_Exercise goal:_
Take each line containing "Write" and report it exactly as written.

═══ The input

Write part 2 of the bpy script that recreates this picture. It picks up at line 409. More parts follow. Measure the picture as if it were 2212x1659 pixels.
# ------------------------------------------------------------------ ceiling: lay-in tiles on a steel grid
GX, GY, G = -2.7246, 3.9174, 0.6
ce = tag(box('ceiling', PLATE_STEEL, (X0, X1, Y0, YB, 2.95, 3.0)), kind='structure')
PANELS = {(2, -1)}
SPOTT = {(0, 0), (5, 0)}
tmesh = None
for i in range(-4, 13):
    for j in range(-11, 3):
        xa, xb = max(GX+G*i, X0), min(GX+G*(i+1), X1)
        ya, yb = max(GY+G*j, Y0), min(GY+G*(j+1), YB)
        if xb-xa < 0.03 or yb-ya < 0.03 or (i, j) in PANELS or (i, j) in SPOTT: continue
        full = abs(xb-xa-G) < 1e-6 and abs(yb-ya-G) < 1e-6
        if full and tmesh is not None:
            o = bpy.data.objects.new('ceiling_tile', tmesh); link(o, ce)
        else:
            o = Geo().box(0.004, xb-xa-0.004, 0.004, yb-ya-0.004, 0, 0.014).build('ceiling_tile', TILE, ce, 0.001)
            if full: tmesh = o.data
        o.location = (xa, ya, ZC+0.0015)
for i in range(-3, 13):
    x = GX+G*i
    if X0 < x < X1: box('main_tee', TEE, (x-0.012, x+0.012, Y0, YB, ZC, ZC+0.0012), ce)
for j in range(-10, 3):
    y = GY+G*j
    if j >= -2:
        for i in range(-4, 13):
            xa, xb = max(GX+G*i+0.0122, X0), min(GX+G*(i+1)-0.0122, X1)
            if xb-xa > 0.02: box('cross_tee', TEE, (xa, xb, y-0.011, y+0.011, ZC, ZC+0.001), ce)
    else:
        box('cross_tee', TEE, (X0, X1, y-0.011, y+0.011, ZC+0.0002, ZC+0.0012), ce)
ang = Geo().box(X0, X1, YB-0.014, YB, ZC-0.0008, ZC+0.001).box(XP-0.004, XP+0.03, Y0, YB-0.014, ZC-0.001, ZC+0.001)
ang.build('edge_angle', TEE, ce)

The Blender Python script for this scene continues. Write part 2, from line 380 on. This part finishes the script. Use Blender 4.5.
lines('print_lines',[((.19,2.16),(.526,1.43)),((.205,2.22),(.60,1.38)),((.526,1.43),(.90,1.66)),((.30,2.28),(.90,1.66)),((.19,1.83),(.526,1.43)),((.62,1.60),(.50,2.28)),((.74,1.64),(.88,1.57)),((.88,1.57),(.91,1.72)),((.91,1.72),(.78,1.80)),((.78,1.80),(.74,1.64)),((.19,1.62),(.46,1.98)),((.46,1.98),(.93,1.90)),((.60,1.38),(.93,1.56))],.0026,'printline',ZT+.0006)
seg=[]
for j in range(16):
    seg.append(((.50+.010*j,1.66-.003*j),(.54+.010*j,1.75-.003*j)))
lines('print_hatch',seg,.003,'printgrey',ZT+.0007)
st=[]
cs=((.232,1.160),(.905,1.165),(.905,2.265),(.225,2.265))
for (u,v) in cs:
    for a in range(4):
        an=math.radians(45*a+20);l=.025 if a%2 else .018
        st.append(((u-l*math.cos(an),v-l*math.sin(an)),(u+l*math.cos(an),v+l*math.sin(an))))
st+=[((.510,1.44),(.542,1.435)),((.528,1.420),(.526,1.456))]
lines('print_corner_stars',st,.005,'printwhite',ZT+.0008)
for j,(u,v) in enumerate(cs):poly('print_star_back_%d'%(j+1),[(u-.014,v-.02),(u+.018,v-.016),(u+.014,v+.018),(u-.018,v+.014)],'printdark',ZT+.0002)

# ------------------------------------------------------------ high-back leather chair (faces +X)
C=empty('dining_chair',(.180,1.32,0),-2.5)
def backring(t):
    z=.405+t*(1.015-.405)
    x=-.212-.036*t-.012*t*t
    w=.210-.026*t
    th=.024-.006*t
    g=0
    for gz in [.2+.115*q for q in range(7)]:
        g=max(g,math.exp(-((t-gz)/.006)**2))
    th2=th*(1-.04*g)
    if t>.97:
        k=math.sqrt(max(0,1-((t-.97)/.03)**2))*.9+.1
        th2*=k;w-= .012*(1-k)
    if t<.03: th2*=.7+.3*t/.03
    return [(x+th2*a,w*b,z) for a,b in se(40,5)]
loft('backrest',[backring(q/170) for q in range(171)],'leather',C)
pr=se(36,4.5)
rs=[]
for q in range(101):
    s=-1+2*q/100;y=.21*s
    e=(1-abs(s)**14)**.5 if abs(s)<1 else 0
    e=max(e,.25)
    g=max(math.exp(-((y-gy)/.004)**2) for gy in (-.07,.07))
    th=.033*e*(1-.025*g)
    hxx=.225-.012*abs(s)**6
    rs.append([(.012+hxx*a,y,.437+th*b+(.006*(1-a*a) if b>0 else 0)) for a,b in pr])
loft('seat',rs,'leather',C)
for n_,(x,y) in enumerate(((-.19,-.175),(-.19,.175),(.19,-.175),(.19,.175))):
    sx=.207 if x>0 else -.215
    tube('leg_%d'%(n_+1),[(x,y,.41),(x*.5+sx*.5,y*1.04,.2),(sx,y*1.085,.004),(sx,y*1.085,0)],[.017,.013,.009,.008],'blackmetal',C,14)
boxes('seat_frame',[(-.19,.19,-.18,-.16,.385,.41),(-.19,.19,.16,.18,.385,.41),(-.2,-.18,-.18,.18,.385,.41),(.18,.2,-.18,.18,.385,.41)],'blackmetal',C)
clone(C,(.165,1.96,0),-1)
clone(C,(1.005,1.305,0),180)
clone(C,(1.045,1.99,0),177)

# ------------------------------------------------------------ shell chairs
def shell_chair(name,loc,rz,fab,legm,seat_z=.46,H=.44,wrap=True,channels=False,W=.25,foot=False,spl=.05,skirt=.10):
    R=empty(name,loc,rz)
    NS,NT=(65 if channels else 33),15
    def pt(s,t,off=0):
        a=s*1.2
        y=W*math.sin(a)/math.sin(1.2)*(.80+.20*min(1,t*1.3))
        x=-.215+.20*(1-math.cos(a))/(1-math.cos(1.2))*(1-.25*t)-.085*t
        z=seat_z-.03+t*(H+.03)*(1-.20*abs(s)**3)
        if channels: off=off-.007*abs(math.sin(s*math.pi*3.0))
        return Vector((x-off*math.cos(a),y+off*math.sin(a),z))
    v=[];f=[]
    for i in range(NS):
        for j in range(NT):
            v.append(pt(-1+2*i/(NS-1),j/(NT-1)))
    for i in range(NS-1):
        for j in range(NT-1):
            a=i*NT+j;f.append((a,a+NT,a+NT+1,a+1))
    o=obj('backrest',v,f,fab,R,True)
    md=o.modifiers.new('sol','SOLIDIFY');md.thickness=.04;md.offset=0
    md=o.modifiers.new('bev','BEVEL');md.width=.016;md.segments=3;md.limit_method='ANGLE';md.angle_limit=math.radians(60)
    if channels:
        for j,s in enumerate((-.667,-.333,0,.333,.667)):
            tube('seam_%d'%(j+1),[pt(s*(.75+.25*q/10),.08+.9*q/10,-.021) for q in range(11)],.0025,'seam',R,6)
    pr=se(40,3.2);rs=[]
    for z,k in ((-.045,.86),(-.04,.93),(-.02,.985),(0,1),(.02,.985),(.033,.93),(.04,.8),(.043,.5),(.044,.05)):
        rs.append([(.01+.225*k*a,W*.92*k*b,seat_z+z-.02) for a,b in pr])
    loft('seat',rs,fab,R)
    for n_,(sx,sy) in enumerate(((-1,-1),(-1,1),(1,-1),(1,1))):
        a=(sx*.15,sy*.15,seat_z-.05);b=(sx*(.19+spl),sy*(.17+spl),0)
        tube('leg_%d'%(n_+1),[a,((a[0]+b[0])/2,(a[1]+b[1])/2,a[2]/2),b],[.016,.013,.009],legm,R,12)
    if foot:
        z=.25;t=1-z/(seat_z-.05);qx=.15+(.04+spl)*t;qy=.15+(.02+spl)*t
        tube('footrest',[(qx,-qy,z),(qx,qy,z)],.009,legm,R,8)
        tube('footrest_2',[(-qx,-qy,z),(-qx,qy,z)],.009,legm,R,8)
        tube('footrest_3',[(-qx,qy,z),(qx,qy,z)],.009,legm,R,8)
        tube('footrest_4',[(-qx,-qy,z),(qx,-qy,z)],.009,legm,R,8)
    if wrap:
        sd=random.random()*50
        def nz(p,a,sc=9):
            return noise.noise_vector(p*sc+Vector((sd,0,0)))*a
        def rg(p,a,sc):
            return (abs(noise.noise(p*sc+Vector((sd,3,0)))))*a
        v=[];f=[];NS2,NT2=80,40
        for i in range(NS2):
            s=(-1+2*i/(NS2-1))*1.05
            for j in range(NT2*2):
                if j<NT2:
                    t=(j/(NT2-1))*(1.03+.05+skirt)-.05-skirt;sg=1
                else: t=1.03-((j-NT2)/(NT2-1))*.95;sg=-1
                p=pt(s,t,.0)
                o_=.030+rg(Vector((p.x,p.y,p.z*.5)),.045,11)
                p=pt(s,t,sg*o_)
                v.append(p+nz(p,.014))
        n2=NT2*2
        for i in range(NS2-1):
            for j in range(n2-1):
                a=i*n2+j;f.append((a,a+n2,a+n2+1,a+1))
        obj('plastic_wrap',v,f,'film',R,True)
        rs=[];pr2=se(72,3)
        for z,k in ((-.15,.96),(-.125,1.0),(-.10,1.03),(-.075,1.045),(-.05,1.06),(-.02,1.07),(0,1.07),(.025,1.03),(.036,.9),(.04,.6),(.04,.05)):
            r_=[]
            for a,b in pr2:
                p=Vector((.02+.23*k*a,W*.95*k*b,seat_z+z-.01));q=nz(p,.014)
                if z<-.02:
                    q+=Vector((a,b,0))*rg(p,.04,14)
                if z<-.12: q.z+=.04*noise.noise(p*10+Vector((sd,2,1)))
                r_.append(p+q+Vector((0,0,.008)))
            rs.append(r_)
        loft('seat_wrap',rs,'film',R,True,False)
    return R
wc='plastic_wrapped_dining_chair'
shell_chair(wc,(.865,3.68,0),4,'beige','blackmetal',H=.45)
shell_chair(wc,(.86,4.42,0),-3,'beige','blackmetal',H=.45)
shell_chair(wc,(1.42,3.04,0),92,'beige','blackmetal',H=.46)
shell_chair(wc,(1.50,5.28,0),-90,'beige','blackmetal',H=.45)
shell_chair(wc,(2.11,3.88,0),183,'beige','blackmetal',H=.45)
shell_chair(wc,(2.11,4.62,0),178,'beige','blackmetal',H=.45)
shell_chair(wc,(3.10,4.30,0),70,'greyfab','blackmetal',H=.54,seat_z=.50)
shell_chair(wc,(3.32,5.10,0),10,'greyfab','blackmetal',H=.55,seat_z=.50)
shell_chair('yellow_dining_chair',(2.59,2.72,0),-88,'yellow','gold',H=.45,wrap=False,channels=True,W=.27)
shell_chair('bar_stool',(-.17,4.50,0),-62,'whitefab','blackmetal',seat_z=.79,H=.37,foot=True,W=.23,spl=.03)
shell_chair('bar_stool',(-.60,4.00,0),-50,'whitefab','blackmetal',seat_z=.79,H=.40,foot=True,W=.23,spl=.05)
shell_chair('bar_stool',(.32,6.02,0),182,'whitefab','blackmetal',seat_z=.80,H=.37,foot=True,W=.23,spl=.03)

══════

_Response to the task:_
Write part 2 of the bpy script that recreates this picture. It picks up at line 409. More parts follow. Measure the picture as if it were 2212x1659 pixels.
The Blender Python script for this scene continues. Write part 2, from line 380 on. This part finishes the script. Use Blender 4.5.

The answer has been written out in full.